============
Introduction
============

There are several features that affect the behavior of
ZEO.  This section describes how a few of these features
work.  Subsequent sections describe how to configure every option.

Client cache
============

Each ZEO client keeps an on-disk cache of recently used data records
to avoid fetching those records from the server each time they are
requested.  It is usually faster to read the objects from disk than it
is to fetch them over the network.  The cache can also provide
read-only copies of objects during server outages.

The cache may be persistent or transient. If the cache is persistent,
then the cache files are retained for use after process restarts. A
non-persistent cache uses temporary files that are removed when the
client storage is closed.

The client cache size is configured when the ClientStorage is created.
The default size is 20MB, but the right size depends entirely on the
particular database.  Setting the cache size too small can hurt
performance, but in most cases making it too big just wastes disk
space.

ZEO uses invalidations for cache consistency.  Every time an object is
modified, the server sends a message to each client informing it of
the change.  The client will discard the object from its cache when it
receives an invalidation. (It's actually a little more complicated,
but we won't get into that here.)

Each time a client connects to a server, it must verify that its cache
contents are still valid.  (It did not receive any invalidation
messages while it was disconnected.)  This involves asking the server
to replay invalidations it missed. If it's been disconnected too long,
it discards its cache.


Invalidation queue
==================

The ZEO server keeps a queue of recent invalidation messages in
memory.  When a client connects to the server, it sends the timestamp
of the most recent invalidation message it has received.  If that
message is still in the invalidation queue, then the server sends the
client all the missing invalidations.

The default size of the invalidation queue is 100.  If the
invalidation queue is larger, it will be more likely that a client
that reconnects will be able to verify its cache using the queue.  On
the other hand, a large queue uses more memory on the server to store
the message.  Invalidation messages tend to be small, perhaps a few
hundred bytes each on average; it depends on the number of objects
modified by a transaction.

You can also provide an invalidation age when configuring the
server. In this case, if the invalidation queue is too small, but a
client has been disconnected for a time interval that is less than the
invalidation age, then invalidations are replayed by iterating over
the lower-level storage on the server.  If the age is too high, and
clients are disconnected for a long time, then this can put a lot of
load on the server.

Transaction timeouts
====================

A ZEO server can be configured to timeout a transaction if it takes
too long to complete.  Only a single transaction can commit at a time;
so if one transaction takes too long, all other clients will be
delayed waiting for it.  In the extreme, a client can hang during the
commit process.  If the client hangs, the server will be unable to
commit other transactions until it restarts.  A well-behaved client
will not hang, but the server can be configured with a transaction
timeout to guard against bugs that cause a client to hang.
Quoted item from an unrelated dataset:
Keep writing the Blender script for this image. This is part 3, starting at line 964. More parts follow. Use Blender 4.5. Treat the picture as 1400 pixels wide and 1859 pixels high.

If any transaction exceeds the timeout threshold, the client's
connection to the server will be closed and the transaction aborted.
Once the transaction is aborted, the server can start processing other
client's requests.  Most transactions should take very little time to
commit.  The timer begins for a transaction after all the data has
been sent to the server.  At this point, the cost of commit should be
dominated by the cost of writing data to disk; it should be unusual
for a commit to take longer than 1 second.  A transaction timeout of
30 seconds should tolerate heavy load and slow communications between
client and server, while guarding against hung servers.

When a transaction times out, the client can be left in an awkward
position.  If the timeout occurs during the second phase of the two
phase commit, the client will log a panic message.  This should only
cause problems if the client transaction involved multiple storages.
If it did, it is possible that some storages committed the client
changes and others did not.

Connection management
=====================

A ZEO client manages its connection to the ZEO server.  If it loses
the connection, it attempts to reconnect.  While
it is disconnected, it can satisfy some reads by using its cache.

The client can be configured with multiple server addresses.  In this
case, it assumes that each server has identical content and will use
any server that is available.  It is possible to configure the client
to accept a read-only connection to one of these servers if no
read-write connection is available.  If it has a read-only connection,
it will continue to poll for a read-write connection.

If a single address resolves to multiple IPv4 or IPv6 addresses,
the client will connect to an arbitrary of these addresses.

SSL
===

ZEO supports the use of SSL connections between servers and clients,
including certificate authentication.  We're still understanding use
cases for this, so details of operation may change.